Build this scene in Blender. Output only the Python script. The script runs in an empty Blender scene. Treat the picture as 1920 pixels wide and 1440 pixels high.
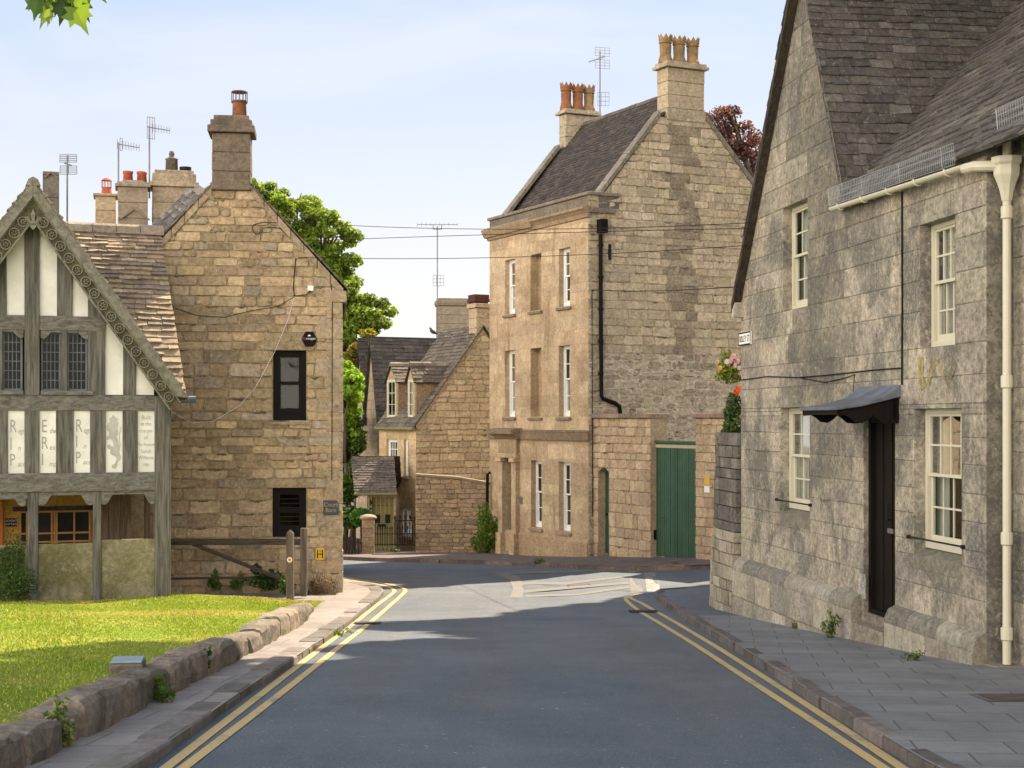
import bpy, bmesh, math, random
import numpy as np
from mathutils import Vector, Matrix
random.seed(7); rng = np.random.default_rng(7)
SC = bpy.context.scene
COL = SC.collection
F, CX, HZ, CAMZ = 2900.0, 960.0, 787.0, 1.6       # photo focal length (px), principal column, horizon row, eye height
UP = Vector((0, 0, 1))

# ---------------------------------------------------------------- terrain
DP = [(-60, -2.4), (0, 1.6), (24, 3.21), (28, 3.42), (31, 3.54), (36, 3.72), (40, 3.84), (41.5, 3.9), (47, 4.12), (55, 4.7), (80, 6.5), (140, 9.5)]
def smooth(a, b, x):
    t = min(1, max(0, (x - a) / (b - a))); return t * t * (3 - 2 * t)
def dz_road(y):
    for (a, da), (b, db) in zip(DP, DP[1:]):
        if y <= b: return da + (db - da) * (y - a) / (b - a)
    return DP[-1][1]
def gz(x, y):
    d = sum(dz_road(y + k) for k in (-1.5, -.75, 0, .75, 1.5)) / 5
    d -= smooth(26, 36, y) * .08 * max(0, min(x, 14) - .5)
    return CAMZ - d
def G(x, y, up=0.0):
    """road point seen at photo pixel (x, y)"""
    k = (x - CX) / F; m = (y - HZ) / F
    lo, hi = 3.0, 120.0
    for _ in range(50):
        z = (lo + hi) / 2
        if (CAMZ - gz(k * z, z) - up) / z > m: lo = z
        else: hi = z
    return (k * z, z)
def P(x, y, z):
    return Vector(((x - CX) * z / F, z, CAMZ + (HZ - y) * z / F))

# ---------------------------------------------------------------- mesh builder
class MB:
    def __init__(s): s.v, s.f, s.c = [], [], []; s.col = (1, 1, 1)
    def poly(s, pts, col=None):
        b = len(s.v); s.v += [tuple(p) for p in pts]; s.f.append(tuple(range(b, b + len(pts)))); s.c.append(col or s.col)
    def mesh(s, pts, faces, col=None):
        b = len(s.v); s.v += [tuple(p) for p in pts]
        for f in faces: s.f.append(tuple(b + i for i in f)); s.c.append(col or s.col)
    def hexa(s, p, col=None):
        s.mesh(p, [(0, 3, 2, 1), (4, 5, 6, 7), (0, 1, 5, 4), (1, 2, 6, 5), (2, 3, 7, 6), (3, 0, 4, 7)], col)
    def box(s, c, sx, sy, sz, ax=(1, 0, 0), col=None):
        a = Vector(ax).normalized(); b = UP.cross(a); c = Vector(c)
        q = [(-1, -1), (1, -1), (1, 1), (-1, 1)]
        s.hexa([c + a * (i * sx / 2) + b * (j * sy / 2) - UP * sz / 2 for i, j in q] + [c + a * (i * sx / 2) + b * (j * sy / 2) + UP * sz / 2 for i, j in q], col)
    def prism(s, pts, off, col=None):
        """polygon pts swept by vector off"""
        n = len(pts); pts = [Vector(p) for p in pts]; off = Vector(off)
        s.mesh(pts + [p + off for p in pts], [tuple(range(n)), tuple(range(2 * n - 1, n - 1, -1))] + [(i, i + n, (i + 1) % n + n, (i + 1) % n) for i in range(n)], col)
    def tube(s, path, r, n=8, col=None, caps=True):
        path = [Vector(p) for p in path]; rs = r if isinstance(r, (list, tuple)) else [r] * len(path)
        rings = []; up = Vector((.31, .17, .93))
        for i, p in enumerate(path):
            t = (path[min(i + 1, len(path) - 1)] - path[max(i - 1, 0)]).normalized()
            if abs(t.dot(up)) > .97: up = Vector((.9, .3, .1))
            a = t.cross(up).normalized(); b = t.cross(a).normalized()
            rings.append([p + (a * math.cos(2 * math.pi * k / n) + b * math.sin(2 * math.pi * k / n)) * rs[i] for k in range(n)])
        fs = []
        for i in range(len(path) - 1):
            fs += [(i * n + k, i * n + (k + 1) % n, (i + 1) * n + (k + 1) % n, (i + 1) * n + k) for k in range(n)]
        if caps: fs += [tuple(range(n)), tuple((len(path) - 1) * n + k for k in range(n))]
        s.mesh([q for ring in rings for q in ring], fs, col)
    def lathe(s, c, prof, n=14, col=None, sq=None):
        """prof: (radius, height) pairs round a vertical axis at c"""
        c = Vector(c); vs = []; fs = []
        for r, h in prof: vs += [c + Vector((math.cos(2 * math.pi * k / n) * r, math.sin(2 * math.pi * k / n) * r, h)) for k in range(n)]
        for i in range(len(prof) - 1): fs += [(i * n + k, i * n + (k + 1) % n, (i + 1) * n + (k + 1) % n, (i + 1) * n + k) for k in range(n)]
        fs += [tuple(range(n)), tuple((len(prof) - 1) * n + k for k in range(n))]
        s.mesh(vs, fs, col)
    def build(s, name, mat, parent=None, smooth_=False, bevel=0, label=None):
        me = bpy.data.meshes.new(name); me.from_pydata(s.v, [], s.f)
        bm = bmesh.new(); bm.from_mesh(me); bmesh.ops.recalc_face_normals(bm, faces=bm.faces); bm.to_mesh(me); bm.free()
        at = me.attributes.new('Col', 'FLOAT_COLOR', 'FACE')
        at.data.foreach_set('color', np.array([(*c[:3], 1) for c in s.c], dtype=np.float32).ravel())
        uv = me.uv_layers.new(name='UVMap').data
        for p in me.polygons:
            n = p.normal
            if abs(n.z) > .97: t = Vector((1, 0, 0)); b = Vector((0, 1, 0))
            else: t = UP.cross(n).normalized(); b = n.cross(t).normalized()
            for li in p.loop_indices:
                co = me.vertices[me.loops[li].vertex_index].co; uv[li].uv = (co.dot(t), co.dot(b))
        if smooth_: me.shade_smooth()
        me.materials.append(mat)
        return link(name, me, parent, bevel, label)
def link(name, me, parent=None, bevel=0, label=None):
    o = bpy.data.objects.new(name, me); COL.objects.link(o)
    if parent is not None:
        o.parent = parent; o.matrix_parent_inverse = world_of(parent).inverted()
    if bevel:
        m = o.modifiers.new('bevel', 'BEVEL'); m.width = bevel; m.segments = 2; m.limit_method = 'ANGLE'
    if label: o['label'] = label
    return o
def world_of(o):
    m = Matrix.Translation(o.location)
    return (world_of(o.parent) @ o.matrix_parent_inverse @ m) if o.parent else m
def thing(name, label, cat, loc, group=None):
    o = bpy.data.objects.new(name, None); COL.objects.link(o); o.location = loc; o.empty_display_size = .2
    return tag(o, label, cat, group)
def tag(o, label, cat, group=None):
    o['label'] = label; o['category'] = cat
    if group: o['group'] = group
    return o
def struct(o, kind='structure'): o['kind'] = kind; return o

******

Exercise prompt: Drop the images and repeat the data exactly.

Task result:
Build this scene in Blender. Output only the Python script. The script runs in an empty Blender scene. Treat the picture as 1920 pixels wide and 1440 pixels high.
import bpy, bmesh, math, random
import numpy as np
from mathutils import Vector, Matrix
random.seed(7); rng = np.random.default_rng(7)
SC = bpy.context.scene
COL = SC.collection
F, CX, HZ, CAMZ = 2900.0, 960.0, 787.0, 1.6       # photo focal length (px), principal column, horizon row, eye height
UP = Vector((0, 0, 1))

# ---------------------------------------------------------------- terrain
DP = [(-60, -2.4), (0, 1.6), (24, 3.21), (28, 3.42), (31, 3.54), (36, 3.72), (40, 3.84), (41.5, 3.9), (47, 4.12), (55, 4.7), (80, 6.5), (140, 9.5)]
def smooth(a, b, x):
    t = min(1, max(0, (x - a) / (b - a))); return t * t * (3 - 2 * t)
def dz_road(y):
    for (a, da), (b, db) in zip(DP, DP[1:]):
        if y <= b: return da + (db - da) * (y - a) / (b - a)
    return DP[-1][1]
def gz(x, y):
    d = sum(dz_road(y + k) for k in (-1.5, -.75, 0, .75, 1.5)) / 5
    d -= smooth(26, 36, y) * .08 * max(0, min(x, 14) - .5)
    return CAMZ - d
def G(x, y, up=0.0):
    """road point seen at photo pixel (x, y)"""
    k = (x - CX) / F; m = (y - HZ) / F
    lo, hi = 3.0, 120.0
    for _ in range(50):
        z = (lo + hi) / 2
        if (CAMZ - gz(k * z, z) - up) / z > m: lo = z
        else: hi = z
    return (k * z, z)
def P(x, y, z):
    return Vector(((x - CX) * z / F, z, CAMZ + (HZ - y) * z / F))

# ---------------------------------------------------------------- mesh builder
class MB:
    def __init__(s): s.v, s.f, s.c = [], [], []; s.col = (1, 1, 1)
    def poly(s, pts, col=None):
        b = len(s.v); s.v += [tuple(p) for p in pts]; s.f.append(tuple(range(b, b + len(pts)))); s.c.append(col or s.col)
    def mesh(s, pts, faces, col=None):
        b = len(s.v); s.v += [tuple(p) for p in pts]
        for f in faces: s.f.append(tuple(b + i for i in f)); s.c.append(col or s.col)
    def hexa(s, p, col=None):
        s.mesh(p, [(0, 3, 2, 1), (4, 5, 6, 7), (0, 1, 5, 4), (1, 2, 6, 5), (2, 3, 7, 6), (3, 0, 4, 7)], col)
    def box(s, c, sx, sy, sz, ax=(1, 0, 0), col=None):
        a = Vector(ax).normalized(); b = UP.cross(a); c = Vector(c)
        q = [(-1, -1), (1, -1), (1, 1), (-1, 1)]
        s.hexa([c + a * (i * sx / 2) + b * (j * sy / 2) - UP * sz / 2 for i, j in q] + [c + a * (i * sx / 2) + b * (j * sy / 2) + UP * sz / 2 for i, j in q], col)
    def prism(s, pts, off, col=None):
        """polygon pts swept by vector off"""
        n = len(pts); pts = [Vector(p) for p in pts]; off = Vector(off)
        s.mesh(pts + [p + off for p in pts], [tuple(range(n)), tuple(range(2 * n - 1, n - 1, -1))] + [(i, i + n, (i + 1) % n + n, (i + 1) % n) for i in range(n)], col)
    def tube(s, path, r, n=8, col=None, caps=True):
        path = [Vector(p) for p in path]; rs = r if isinstance(r, (list, tuple)) else [r] * len(path)
        rings = []; up = Vector((.31, .17, .93))
        for i, p in enumerate(path):
            t = (path[min(i + 1, len(path) - 1)] - path[max(i - 1, 0)]).normalized()
            if abs(t.dot(up)) > .97: up = Vector((.9, .3, .1))
            a = t.cross(up).normalized(); b = t.cross(a).normalized()
            rings.append([p + (a * math.cos(2 * math.pi * k / n) + b * math.sin(2 * math.pi * k / n)) * rs[i] for k in range(n)])
        fs = []
        for i in range(len(path) - 1):
            fs += [(i * n + k, i * n + (k + 1) % n, (i + 1) * n + (k + 1) % n, (i + 1) * n + k) for k in range(n)]
        if caps: fs += [tuple(range(n)), tuple((len(path) - 1) * n + k for k in range(n))]
        s.mesh([q for ring in rings for q in ring], fs, col)
    def lathe(s, c, prof, n=14, col=None, sq=None):
        """prof: (radius, height) pairs round a vertical axis at c"""
        c = Vector(c); vs = []; fs = []
        for r, h in prof: vs += [c + Vector((math.cos(2 * math.pi * k / n) * r, math.sin(2 * math.pi * k / n) * r, h)) for k in range(n)]
        for i in range(len(prof) - 1): fs += [(i * n + k, i * n + (k + 1) % n, (i + 1) * n + (k + 1) % n, (i + 1) * n + k) for k in range(n)]
        fs += [tuple(range(n)), tuple((len(prof) - 1) * n + k for k in range(n))]
        s.mesh(vs, fs, col)
    def build(s, name, mat, parent=None, smooth_=False, bevel=0, label=None):
        me = bpy.data.meshes.new(name); me.from_pydata(s.v, [], s.f)
        bm = bmesh.new(); bm.from_mesh(me); bmesh.ops.recalc_face_normals(bm, faces=bm.faces); bm.to_mesh(me); bm.free()
        at = me.attributes.new('Col', 'FLOAT_COLOR', 'FACE')
        at.data.foreach_set('color', np.array([(*c[:3], 1) for c in s.c], dtype=np.float32).ravel())
        uv = me.uv_layers.new(name='UVMap').data
        for p in me.polygons:
            n = p.normal
            if abs(n.z) > .97: t = Vector((1, 0, 0)); b = Vector((0, 1, 0))
            else: t = UP.cross(n).normalized(); b = n.cross(t).normalized()
            for li in p.loop_indices:
                co = me.vertices[me.loops[li].vertex_index].co; uv[li].uv = (co.dot(t), co.dot(b))
        if smooth_: me.shade_smooth()
        me.materials.append(mat)
        return link(name, me, parent, bevel, label)
def link(name, me, parent=None, bevel=0, label=None):
    o = bpy.data.objects.new(name, me); COL.objects.link(o)
    if parent is not None:
        o.parent = parent; o.matrix_parent_inverse = world_of(parent).inverted()
    if bevel:
        m = o.modifiers.new('bevel', 'BEVEL'); m.width = bevel; m.segments = 2; m.limit_method = 'ANGLE'
    if label: o['label'] = label
    return o
def world_of(o):
    m = Matrix.Translation(o.location)
    return (world_of(o.parent) @ o.matrix_parent_inverse @ m) if o.parent else m
def thing(name, label, cat, loc, group=None):
    o = bpy.data.objects.new(name, None); COL.objects.link(o); o.location = loc; o.empty_display_size = .2
    return tag(o, label, cat, group)
def tag(o, label, cat, group=None):
    o['label'] = label; o['category'] = cat
    if group: o['group'] = group
    return o
def struct(o, kind='structure'): o['kind'] = kind; return o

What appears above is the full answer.